It’s something in the way That she rests her head upon my shoulder How it fits perfectly As the beautiful smell of her long brown hair Graces my nostrils It’s something in the way That her name brings a smile to my lips How it rolls off the tongue The best sound on earth It’s something in the way Those brown eyes warm my darkest days Soothing me In my time of need It’s something in the way That I replay our greatest moments spent together Over and over On a blissful loop in my head A night in spent watching movies A Sunday afternoon making love A road trip to nowhere in particular It’s something in the way That her lips tempt me so Begging me Screaming at me To kiss them It’s something in the way That she says I love you That makes me Say it back
... post a picture of you and your love with ci0616 written on your foreheads. If I was in love with you all these writings would surely make me fall out.
I think it would work better with a different title. I don't like the flow at these parts; might work better if the lines were attached Like: Soothing me, in my time of need or even: Soothing me-- in my time of need Overall; sure it's a little cliche, but it's effective. A heart warming poem that shows promise
I'm sorry you feel that way, but could you please give me more insight as to why? Is there something wrong with the actual writing or do you just not care for mush? Because if that is the case, i can identify. I'm not in the habit of writing mushy love poems, but lately life has called for them. I'd be glad to hear your thoughts on all of it.
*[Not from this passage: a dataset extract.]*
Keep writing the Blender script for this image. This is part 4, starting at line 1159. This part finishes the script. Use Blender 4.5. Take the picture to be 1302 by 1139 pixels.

Thanks! I admit that I have some playing around to do with this poem, and really, everything anyone writes is just a WIP, at least thats how I view it. But thanks for the feedback, it's appreciated as always.
This poem is beautiful. With a little editing, it'll be perfect...for instance, "nostrils" isn't very poetic. "Graces my senses" would sound a little better or something of the like. Overall, I think it is a beautiful story, though.